Au départ, ils évoquent une bande réunie en colonie de vacances. Ou chez les scouts. Mais non, les enfants qu'on nous présente obéissent à un ordre martial : ils se mettent au garde-à-vous, s'entraînent au combat, portent des armes...et veillent sur leur otage, une américaine.
C'est le point de départ d'un film contant la déréliction du corps social sitôt qu'il trouve ses racines dans les cendres de la guerre. Après Porfirio, Alejandro Landes persiste et signe en livrant une plongée dans une guerre civile colombienne inarrêtable malgré les accords de cessez-le-feu. Avoir choisi la jeunesse comme angle d'approche n'a rien d'anodin, puisqu'elle est la première victime de cette situation inextricable.
Utilisés comme chair à canons, dépossédés de repères moraux et de leur libre-arbitre, les gamins/adolescents sont restreints à des rituels primitifs et une hiérarchie cruelle, ne créant rien d'autre qu'une génération encore plus sauvage que la précédente. L'influence de Sa majesté des mouches signé William Golding est prégnante.

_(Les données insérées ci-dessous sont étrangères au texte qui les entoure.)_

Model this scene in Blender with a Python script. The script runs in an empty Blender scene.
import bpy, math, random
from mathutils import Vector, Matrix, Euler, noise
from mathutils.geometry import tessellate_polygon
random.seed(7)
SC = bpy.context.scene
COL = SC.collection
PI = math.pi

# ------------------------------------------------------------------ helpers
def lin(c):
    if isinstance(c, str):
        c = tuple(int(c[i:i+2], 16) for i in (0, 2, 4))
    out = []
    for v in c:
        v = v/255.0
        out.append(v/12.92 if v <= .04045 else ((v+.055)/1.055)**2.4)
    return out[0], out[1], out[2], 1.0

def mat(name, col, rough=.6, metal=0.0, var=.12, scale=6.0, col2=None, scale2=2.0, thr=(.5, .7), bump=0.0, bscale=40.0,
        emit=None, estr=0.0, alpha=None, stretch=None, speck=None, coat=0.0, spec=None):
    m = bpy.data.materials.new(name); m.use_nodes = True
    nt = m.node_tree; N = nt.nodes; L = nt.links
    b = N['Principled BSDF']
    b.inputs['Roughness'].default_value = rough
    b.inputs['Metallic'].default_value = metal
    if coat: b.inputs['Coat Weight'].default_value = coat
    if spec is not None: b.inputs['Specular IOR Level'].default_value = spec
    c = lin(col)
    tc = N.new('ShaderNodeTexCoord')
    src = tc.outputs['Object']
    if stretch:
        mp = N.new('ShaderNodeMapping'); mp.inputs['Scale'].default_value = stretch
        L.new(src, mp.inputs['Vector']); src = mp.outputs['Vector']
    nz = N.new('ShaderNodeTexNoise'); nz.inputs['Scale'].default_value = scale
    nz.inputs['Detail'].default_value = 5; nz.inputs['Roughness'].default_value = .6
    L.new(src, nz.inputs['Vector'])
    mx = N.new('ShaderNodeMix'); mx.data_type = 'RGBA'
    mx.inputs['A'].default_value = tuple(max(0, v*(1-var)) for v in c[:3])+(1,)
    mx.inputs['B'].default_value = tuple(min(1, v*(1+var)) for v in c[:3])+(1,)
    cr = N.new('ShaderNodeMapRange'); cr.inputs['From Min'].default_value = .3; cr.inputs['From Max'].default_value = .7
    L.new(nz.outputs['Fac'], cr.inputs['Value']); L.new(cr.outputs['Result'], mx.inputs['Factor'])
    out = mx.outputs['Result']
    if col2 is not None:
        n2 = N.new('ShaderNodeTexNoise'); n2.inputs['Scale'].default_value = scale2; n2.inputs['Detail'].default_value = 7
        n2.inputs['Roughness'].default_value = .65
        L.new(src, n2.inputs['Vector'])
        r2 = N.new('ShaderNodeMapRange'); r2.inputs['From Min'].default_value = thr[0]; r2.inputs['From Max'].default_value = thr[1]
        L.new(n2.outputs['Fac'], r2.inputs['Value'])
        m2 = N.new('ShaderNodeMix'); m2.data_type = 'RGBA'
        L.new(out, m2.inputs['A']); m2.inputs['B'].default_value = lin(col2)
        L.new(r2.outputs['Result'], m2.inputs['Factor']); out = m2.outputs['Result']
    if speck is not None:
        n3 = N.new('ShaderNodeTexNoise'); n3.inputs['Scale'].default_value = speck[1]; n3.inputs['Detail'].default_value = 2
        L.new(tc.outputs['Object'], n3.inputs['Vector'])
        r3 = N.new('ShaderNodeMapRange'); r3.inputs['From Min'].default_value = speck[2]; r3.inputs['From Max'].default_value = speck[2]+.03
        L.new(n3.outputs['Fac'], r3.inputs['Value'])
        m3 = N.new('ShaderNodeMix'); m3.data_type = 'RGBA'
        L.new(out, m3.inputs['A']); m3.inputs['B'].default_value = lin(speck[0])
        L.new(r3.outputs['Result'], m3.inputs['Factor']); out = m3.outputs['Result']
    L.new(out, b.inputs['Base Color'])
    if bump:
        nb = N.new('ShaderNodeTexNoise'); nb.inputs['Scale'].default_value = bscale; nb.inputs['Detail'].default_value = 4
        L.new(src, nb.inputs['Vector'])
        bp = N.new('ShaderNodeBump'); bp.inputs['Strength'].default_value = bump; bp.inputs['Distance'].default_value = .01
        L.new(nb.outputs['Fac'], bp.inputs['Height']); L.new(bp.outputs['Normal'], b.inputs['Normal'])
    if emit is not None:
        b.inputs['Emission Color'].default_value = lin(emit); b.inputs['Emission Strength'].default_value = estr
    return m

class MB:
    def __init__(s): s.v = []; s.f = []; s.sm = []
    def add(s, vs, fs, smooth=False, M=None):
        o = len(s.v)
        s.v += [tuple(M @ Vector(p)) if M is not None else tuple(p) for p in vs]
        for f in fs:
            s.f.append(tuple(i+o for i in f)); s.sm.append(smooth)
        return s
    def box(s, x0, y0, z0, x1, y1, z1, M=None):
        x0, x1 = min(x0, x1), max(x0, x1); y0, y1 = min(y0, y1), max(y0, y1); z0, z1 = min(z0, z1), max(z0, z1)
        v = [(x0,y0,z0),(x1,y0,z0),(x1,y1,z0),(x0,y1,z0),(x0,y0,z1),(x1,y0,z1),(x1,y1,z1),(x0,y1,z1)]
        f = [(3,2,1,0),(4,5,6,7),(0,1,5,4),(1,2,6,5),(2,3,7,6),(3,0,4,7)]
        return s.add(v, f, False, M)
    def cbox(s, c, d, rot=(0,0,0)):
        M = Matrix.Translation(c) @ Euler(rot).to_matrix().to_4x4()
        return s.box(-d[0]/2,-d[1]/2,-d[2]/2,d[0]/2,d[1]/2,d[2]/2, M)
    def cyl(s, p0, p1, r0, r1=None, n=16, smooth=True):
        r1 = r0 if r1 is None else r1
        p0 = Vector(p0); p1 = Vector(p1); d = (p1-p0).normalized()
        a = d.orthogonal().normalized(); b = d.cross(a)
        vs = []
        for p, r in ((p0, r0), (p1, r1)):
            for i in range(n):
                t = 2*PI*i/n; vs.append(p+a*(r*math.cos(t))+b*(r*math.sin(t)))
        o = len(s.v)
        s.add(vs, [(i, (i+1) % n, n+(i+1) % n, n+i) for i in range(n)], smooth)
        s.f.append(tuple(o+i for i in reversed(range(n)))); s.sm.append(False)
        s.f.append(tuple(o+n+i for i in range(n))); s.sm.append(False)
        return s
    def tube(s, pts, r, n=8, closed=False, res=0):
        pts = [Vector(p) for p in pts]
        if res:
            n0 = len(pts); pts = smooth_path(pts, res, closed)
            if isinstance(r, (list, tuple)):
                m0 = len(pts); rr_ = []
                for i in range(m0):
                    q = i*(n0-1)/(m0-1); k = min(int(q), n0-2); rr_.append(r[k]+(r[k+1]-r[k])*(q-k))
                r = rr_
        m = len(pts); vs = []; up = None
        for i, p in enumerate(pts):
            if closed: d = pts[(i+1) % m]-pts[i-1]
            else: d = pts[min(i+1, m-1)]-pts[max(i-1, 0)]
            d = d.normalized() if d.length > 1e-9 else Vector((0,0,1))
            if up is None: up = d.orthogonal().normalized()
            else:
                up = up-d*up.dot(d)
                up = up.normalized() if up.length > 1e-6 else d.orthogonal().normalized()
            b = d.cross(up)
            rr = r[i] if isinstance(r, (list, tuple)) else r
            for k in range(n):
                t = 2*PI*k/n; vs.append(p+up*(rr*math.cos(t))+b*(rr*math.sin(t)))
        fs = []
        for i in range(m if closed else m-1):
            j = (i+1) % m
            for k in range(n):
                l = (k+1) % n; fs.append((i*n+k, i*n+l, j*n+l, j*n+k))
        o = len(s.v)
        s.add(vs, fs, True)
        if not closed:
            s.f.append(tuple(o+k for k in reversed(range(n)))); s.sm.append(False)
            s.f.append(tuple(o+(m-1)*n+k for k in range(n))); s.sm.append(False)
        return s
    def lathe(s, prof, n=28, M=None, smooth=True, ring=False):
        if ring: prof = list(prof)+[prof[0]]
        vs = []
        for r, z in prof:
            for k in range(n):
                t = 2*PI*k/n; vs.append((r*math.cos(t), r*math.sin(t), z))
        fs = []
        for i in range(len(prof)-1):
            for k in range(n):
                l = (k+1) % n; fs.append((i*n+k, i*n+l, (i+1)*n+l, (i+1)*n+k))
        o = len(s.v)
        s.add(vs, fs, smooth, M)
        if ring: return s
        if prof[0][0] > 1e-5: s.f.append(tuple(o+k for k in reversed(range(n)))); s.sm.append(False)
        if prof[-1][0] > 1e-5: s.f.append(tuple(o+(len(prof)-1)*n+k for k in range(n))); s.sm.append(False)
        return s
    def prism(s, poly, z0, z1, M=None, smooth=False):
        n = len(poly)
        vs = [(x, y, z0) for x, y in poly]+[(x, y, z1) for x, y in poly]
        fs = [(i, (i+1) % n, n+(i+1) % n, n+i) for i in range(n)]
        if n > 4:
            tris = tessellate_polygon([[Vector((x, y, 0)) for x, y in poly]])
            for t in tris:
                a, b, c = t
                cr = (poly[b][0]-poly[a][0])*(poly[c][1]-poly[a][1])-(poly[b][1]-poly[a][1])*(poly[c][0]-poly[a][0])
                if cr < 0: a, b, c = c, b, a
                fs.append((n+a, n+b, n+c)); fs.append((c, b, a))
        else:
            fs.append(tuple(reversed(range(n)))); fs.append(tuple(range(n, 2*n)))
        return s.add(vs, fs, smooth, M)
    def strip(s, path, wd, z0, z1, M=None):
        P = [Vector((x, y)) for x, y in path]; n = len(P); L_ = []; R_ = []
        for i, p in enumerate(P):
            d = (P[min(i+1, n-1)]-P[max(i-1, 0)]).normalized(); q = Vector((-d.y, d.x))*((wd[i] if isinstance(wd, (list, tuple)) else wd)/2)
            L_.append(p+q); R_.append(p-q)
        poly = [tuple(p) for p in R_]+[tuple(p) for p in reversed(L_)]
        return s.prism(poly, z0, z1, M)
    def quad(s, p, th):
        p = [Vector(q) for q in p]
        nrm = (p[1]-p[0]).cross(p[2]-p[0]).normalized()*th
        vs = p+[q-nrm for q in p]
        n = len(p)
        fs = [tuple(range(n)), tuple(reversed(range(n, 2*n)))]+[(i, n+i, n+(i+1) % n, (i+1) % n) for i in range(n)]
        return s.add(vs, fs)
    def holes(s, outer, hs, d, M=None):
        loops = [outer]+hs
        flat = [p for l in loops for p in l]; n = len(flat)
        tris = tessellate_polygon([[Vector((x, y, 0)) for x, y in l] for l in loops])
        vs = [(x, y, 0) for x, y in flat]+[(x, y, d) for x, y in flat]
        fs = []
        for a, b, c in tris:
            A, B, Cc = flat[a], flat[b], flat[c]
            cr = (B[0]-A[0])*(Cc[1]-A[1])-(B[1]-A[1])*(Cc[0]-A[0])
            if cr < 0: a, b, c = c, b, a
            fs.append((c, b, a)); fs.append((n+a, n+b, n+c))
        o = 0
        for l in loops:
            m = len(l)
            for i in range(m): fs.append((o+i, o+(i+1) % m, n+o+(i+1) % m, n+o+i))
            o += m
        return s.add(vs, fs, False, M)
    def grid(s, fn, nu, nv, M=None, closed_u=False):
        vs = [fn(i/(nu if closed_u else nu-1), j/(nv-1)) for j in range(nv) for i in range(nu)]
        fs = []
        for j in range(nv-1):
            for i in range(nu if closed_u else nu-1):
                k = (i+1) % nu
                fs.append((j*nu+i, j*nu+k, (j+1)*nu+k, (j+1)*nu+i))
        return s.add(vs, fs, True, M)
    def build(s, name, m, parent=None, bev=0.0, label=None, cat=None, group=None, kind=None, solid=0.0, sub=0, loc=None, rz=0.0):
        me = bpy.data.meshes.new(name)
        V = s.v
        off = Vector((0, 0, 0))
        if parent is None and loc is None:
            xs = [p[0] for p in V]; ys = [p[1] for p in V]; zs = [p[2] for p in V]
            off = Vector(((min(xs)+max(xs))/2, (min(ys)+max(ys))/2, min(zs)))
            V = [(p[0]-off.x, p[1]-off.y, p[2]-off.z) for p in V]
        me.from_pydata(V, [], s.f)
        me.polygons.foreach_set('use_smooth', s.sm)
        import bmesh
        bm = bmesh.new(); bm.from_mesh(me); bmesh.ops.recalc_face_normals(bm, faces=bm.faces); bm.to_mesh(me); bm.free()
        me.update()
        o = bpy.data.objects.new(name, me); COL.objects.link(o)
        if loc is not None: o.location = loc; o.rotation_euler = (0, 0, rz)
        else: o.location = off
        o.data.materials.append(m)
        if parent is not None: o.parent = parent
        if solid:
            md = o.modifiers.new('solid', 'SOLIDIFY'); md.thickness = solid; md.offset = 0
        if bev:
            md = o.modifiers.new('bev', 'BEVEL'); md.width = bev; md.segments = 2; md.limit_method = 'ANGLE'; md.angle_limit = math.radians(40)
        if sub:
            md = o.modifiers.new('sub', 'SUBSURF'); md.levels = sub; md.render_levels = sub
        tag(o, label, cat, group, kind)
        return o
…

Monos est triste, Monos est en colère. Mais pas complètement désespéré. Car même dans une conjoncture aussi obscure, un filtre de lumière continue à percer sitôt que l'empathie et le bon sens viennent naturellement à certains. À l'instar du jeune héros de Requiem pour un massacre (de Elem Klimov, sorti en 1985) - auquel on pense souvent (notamment dans son dernier plan face caméra) - le film de Landes est un cri du cœur à ces générations forcées et fauchées par la violence guerrière.
Le traitement est frontal, viscéral parfois au bord de l'insoutenable. À d'autres moment, la caméra se fige sur les visages de ces personnages et l'humanité pointe sur chacun d'eux. La vraie réussite, c'est de juxtaposer les séquences de patrouille (brutales, inconfortables) à de courts moments où nos jeunes protagonistes redeviennent des enfants qui s'amusent et se découvrent.
Monos accuse quelques longueurs dans ses deux parties, ce qui ne l'empêche pas de frapper fort à plusieurs reprises dans ce voyage au bout d'un enfer que même les plus chanceux ou compatissants n'arriveront jamais à effacer.